The README also relegates expect to a short section which explains that expect is really only around to handle edge cases. It seems to me that based on the widespread usage even there 6 months after the addition of expect that the preferred syntax is still should, and that we should only really be considering expect when it is needed.


The expect syntax which takes a block has been in RSpec since 1.x (or earlier, I can't recall exactly when it was added). I've been using the expect syntax for a while now in both my Test-Driven Rails workshop and client projects as I've been able and I don't notice much difference over should in terms of parenthesis, line length, etc. It's probably longer, but regarding "gut feeling", the difference is negligible. What I do like is that it's more explicit in the matchers (e.g. forcing use of eq instead of ==), it's consistent with the expect { } syntax, it works with subclasses of BasicObject (which I'm a huge fan of when writing decorators), and it comes very close to mirroring Jasmine's assertion syntax (expect( 'John Doe').

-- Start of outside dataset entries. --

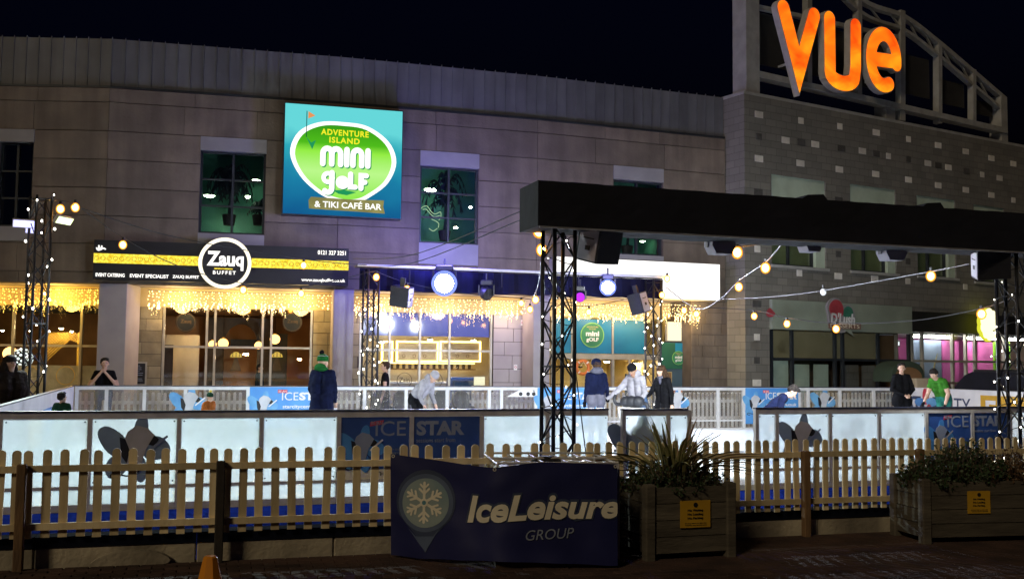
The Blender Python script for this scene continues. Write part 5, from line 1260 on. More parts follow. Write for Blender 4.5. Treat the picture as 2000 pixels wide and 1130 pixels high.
# ------------------------------------------------------------------ lighting trusses
def truss(label, loc, rz, z1, s=0.29, z0=0.0, step=0.36, plate=True):
    t = T('lighting_truss', label, 'truss', loc, rz); h = s/2
    C = [(-h,-h),(h,-h),(h,h),(-h,h)]
    for c in C: MB().tube([(c[0],c[1],z0+0.03),(c[0],c[1],z1)], 0.026, 10).build('chord', 'truss_metal', t, smooth=True)
    n = max(2, round((z1-z0-0.2)/step))
    for i in range(4):
        a, b = C[i], C[(i+1) % 4]; lm = MB()
        for k in range(n):
            za = z0+0.12+(z1-z0-0.2)*k/n; zb = z0+0.12+(z1-z0-0.2)*(k+1)/n
            p, q = (a, b) if (k+i) % 2 else (b, a)
            lm.tube([(p[0],p[1],za),(q[0],q[1],zb)], 0.011, 6)
        for z in (z0+0.1, (z0+z1)*0.5, z1-0.06): lm.tube([(a[0],a[1],z),(b[0],b[1],z)], 0.012, 6)
        lm.build('lacing', 'truss_metal', t)
    if plate: MB().cbox(-0.3, 0.3, -0.3, 0.3, z0, z0+0.02, 0.006).build('base_plate', 'truss_metal', t)
    return t
bulb_me = MB().ell((0,0,0), (0.019,0.019,0.024), 8, 5).mesh('bulb'); bulb_me.materials.append(MATS['bulb_fairy'])
def fairy(label, loc, rz, z0, z1, n, turns, r=0.18, seed=1, size=1.0, power=1.5):
    t = T('fairy_light_string', label, 'fairy lights', loc, rz); rr = random.Random(seed); pts = []
    for i in range(n*3+1):
        q = i/(n*3); a = q*turns*2*math.pi; pts.append(((r+rr.uniform(-.02,.03))*math.cos(a), (r+rr.uniform(-.02,.03))*math.sin(a), z0+(z1-z0)*q+rr.uniform(-.03,.03)))
    MB().tube(pts, 0.006, 4).build('wire', 'cable_black', t)
    for i in range(0, len(pts), 3):
        p = pts[i]; o = link('bulb', bulb_me, t, (p[0]*1.08, p[1]*1.08, p[2])); k = size*rr.uniform(0.7, 1.35); o.scale = (k, k, k)
    return t
VB = -1.35
tc = RK.w(RK.x(1090, VB, 700), VB); zb_beam = RK.z(1056, 441, -1.70); zt_beam = RK.z(1056, 352, -1.70)
truss('tall black box truss in front of the near barrier, holding the front beam', tc, rad(18+10), zb_beam+0.1)
fairy('white fairy lights wound round the tall truss in front of the near barrier', tc, 0.3, 0.7, zb_beam-0.05, 30, 7, 0.20, 2, 0.42)
tr2 = RK.w(RK.x(1978, VB, 700), VB)
truss('black box truss at the right-hand edge under the front beam', tr2, rad(18+22), zb_beam+0.1)
fairy('white fairy lights wound round the truss at the right-hand edge', tr2, 0.1, 0.3, zb_beam-0.1, 42, 8, 0.24, 3, 0.5)
tlp = RK.w(UL-0.42, 7.6); tl_z = 4.75
for it in range(5):   # slide along the side hoarding until it stands where the photograph shows it
    pxs_ = 1000+2000*(tlp.x)/tlp.y; tlp = tlp + RK.v*((72-pxs_)*0.030)
tl_z = CAMZ + (694-382)*tlp.y/2000
truss('black box truss with flood lamps outside the side hoarding', tlp, rad(18+30), tl_z)
fairy('white fairy lights wound round the truss with flood lamps', tlp, 0.0, 0.9, tl_z+0.03, 26, 6, 0.22, 4, 0.85)
YBK = RD+0.75
tb1 = RK.w(RK.x(722, YBK, 700), YBK); tb2 = RK.w(RK.x(1276, YBK, 700), YBK)
zbk = RK.z(1000, 527, YBK)-0.09
truss('slim black truss behind the far barrier in front of the cafe', tb1, rad(18+15), zbk-0.05, 0.29)
truss('slim black truss behind the far barrier in front of the golf posters', tb2, rad(18+20), zbk-0.05, 0.29)
fairy('white fairy lights wound round the slim truss in front of the cafe', tb1, 0.2, 0.3, zbk-0.9, 34, 6, 0.22, 5, 0.95)
fairy('white fairy lights wound round the slim truss by the golf posters', tb2, 0.2, 0.3, zbk-0.6, 34, 6, 0.22, 6, 0.9)
# ---- front beam wrapped in black cloth
u0 = RK.x(1051, -1.70, 400); u1 = 14.0
t = TF('draped_beam', 'deep overhead beam wrapped in black cloth above the near barrier', 'beam', RK, 0, 0, 0)
cb = MB(); N_ = 130; rr = random.Random(5)
NR = 7                                                     # rows of vertices down the front so that the cloth can fold
for i in range(N_+1):
    u = u0+(u1-u0)*i/N_; e0 = rr.uniform(-.004,.004); e1 = rr.uniform(-.005,.005)
    for j in range(NR):
        q = j/(NR-1); fold = 0.014*noise.noise(Vector((u*1.9+q*1.2, q*2.2, 3)))+0.007*noise.noise(Vector((u*5-q*3, q*3, 9)))
        cb.v.append((u, -1.70+fold, zb_beam+e1*(1-q)+(zt_beam-zb_beam)*q+e0*q))
    cb.v += [(u,-1.00,zt_beam+e0),(u,-1.00,zb_beam+e1)]
K_ = NR+2
for i in range(N_):
    for k in range(K_): a = i*K_+k; b = i*K_+(k+1) % K_; cb.f.append((a, b, b+K_, a+K_)); cb.mi.append(0)
cb.f += [tuple(range(K_-1,-1,-1)), tuple(range(N_*K_, N_*K_+K_))]; cb.mi += [0,0]
cb.build('cloth', 'cloth_black', t)
MB().box(u0+0.02, u1, -1.715, -1.69, zb_beam-0.022, zb_beam-0.001).build('bottom_hem', 'cloth_edge', t)
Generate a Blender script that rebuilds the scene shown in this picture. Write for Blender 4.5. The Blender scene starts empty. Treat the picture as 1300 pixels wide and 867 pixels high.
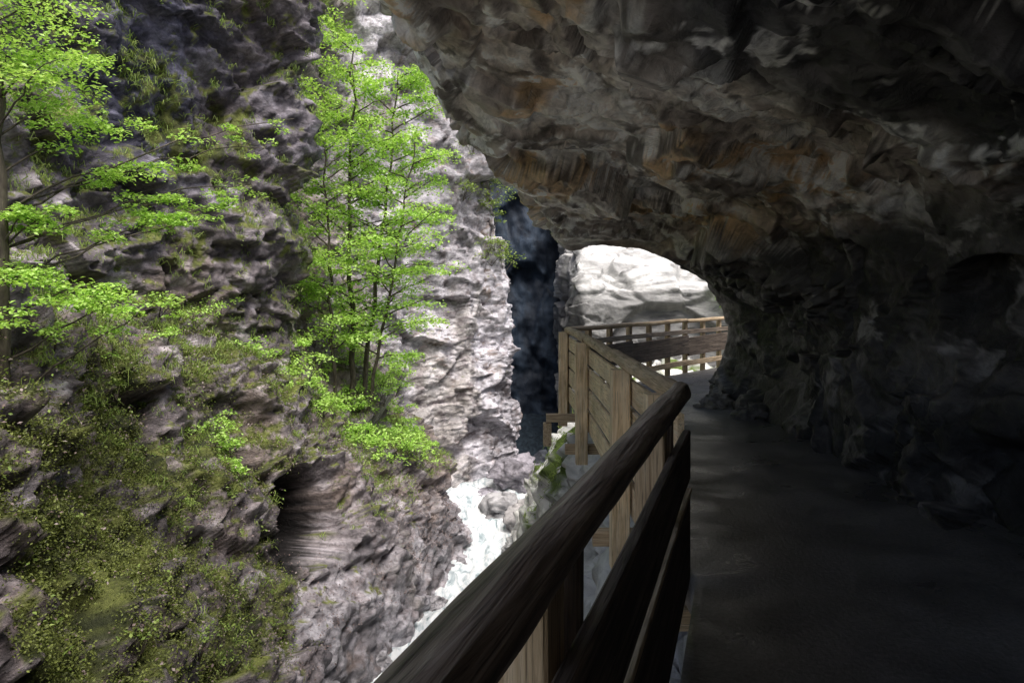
import bpy, math, random
import numpy as np
from mathutils import Vector
random.seed(7); RNG=np.random.default_rng(11)
scene=bpy.context.scene

# ------------------------------------------------------------------ noise
_perm=RNG.permutation(256); _perm=np.concatenate([_perm,_perm,_perm])
_g=RNG.normal(size=(256,3)); _g/=np.linalg.norm(_g,axis=1)[:,None]
def pn(P):
    I=np.floor(P).astype(int); F=P-I; I&=255
    U=F*F*F*(F*(F*6-15)+10)
    r=0
    for dx in (0,1):
        for dy in (0,1):
            for dz in (0,1):
                h=_perm[_perm[_perm[(I[:,0]+dx)&255]+((I[:,1]+dy)&255)]+((I[:,2]+dz)&255)]
                g=_g[h]
                d=g[:,0]*(F[:,0]-dx)+g[:,1]*(F[:,1]-dy)+g[:,2]*(F[:,2]-dz)
                w=(U[:,0] if dx else 1-U[:,0])*(U[:,1] if dy else 1-U[:,1])*(U[:,2] if dz else 1-U[:,2])
                r=r+w*d
    return r*1.5
def fbm(P,o=4,gain=.5):
    a=1;s=0;Q=P.copy()
    for i in range(o):
        s=s+a*pn(Q+17.3*i); a*=gain; Q=Q*2.03
    return s
def ridged(P,o=4,gain=.5):
    a=1;s=0;Q=P.copy()
    for i in range(o):
        s=s+a*(1-2*np.abs(pn(Q+9.1*i))); a*=gain; Q=Q*2.07
    return s
def zs(n): return (n-n.mean())/(n.std()+1e-9)
def warp(P,f,a):
    return P+a*np.stack([pn(P*f+3.1),pn(P*f+31.7),pn(P*f+77.9)],1)
def hsh(I,k):
    h=(I[:,0]*73856093)^(I[:,1]*19349663)^(I[:,2]*83492791)^(k*2654435)
    h=(h^(h>>13))*1274126177; h=h&0x7fffffff; h=(h^(h>>11))&0xffff
    return h/65535.0
def facets(P,s,seed=0,stretch=(1,1,1),K=22.):
    """tilted rock plates, softly joined so that the surface stays continuous"""
    Q=P/s*np.array(stretch); I=np.floor(Q).astype(np.int64)
    W=np.zeros(len(Q)); A=np.zeros(len(Q))
    for dx in (-1,0,1):
        for dy in (-1,0,1):
            for dz in (-1,0,1):
                C=I+np.array([dx,dy,dz])
                D=Q-(C+np.stack([hsh(C,seed+1),hsh(C,seed+2),hsh(C,seed+3)],1)); d=(D*D).sum(1)
                vv=D[:,0]*(hsh(C,seed+4)*2-1)+D[:,1]*(hsh(C,seed+5)*2-1)+D[:,2]*(hsh(C,seed+6)*2-1)+hsh(C,seed+7)-.5
                w=np.exp(-K*d)+1e-30
                W+=w; A+=w*vv
    return A/W
def sm(x,a,b):
    t=np.clip((x-a)/(b-a),0,1); return t*t*(3-2*t)
def cm(a,b,t):
    a=np.asarray(a,float); b=np.asarray(b,float); t=np.clip(t,0,1)[:,None]
    return a*(1-t)+b*t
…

My initial gut reaction was the same as yours, @calebthompson, but after using it for a few months, the should syntax feels antiquated and kludgy. My two cents, at least.


I created this issue for two reasons at this point:

  • discussion
  • record the part of the RSpec docs I just discovered that enforces using the expect-only style

Style preference:

  • I thought I liked should until I started trying expect.
  • I prefer expect more now.
  • It highlights the verification phase of the Four-Phase Test really well by starting each line with expect, wrapping the outcome in the warm embrace of parentheses.

Other good reasons are what Josh said:

  • Consistency across RSpec specs.
  • Consistency with Jasmine.
  • Avoids weird, confusing errors when testing delegate/proxy objects.
  • Avoids Ruby warning with should ==.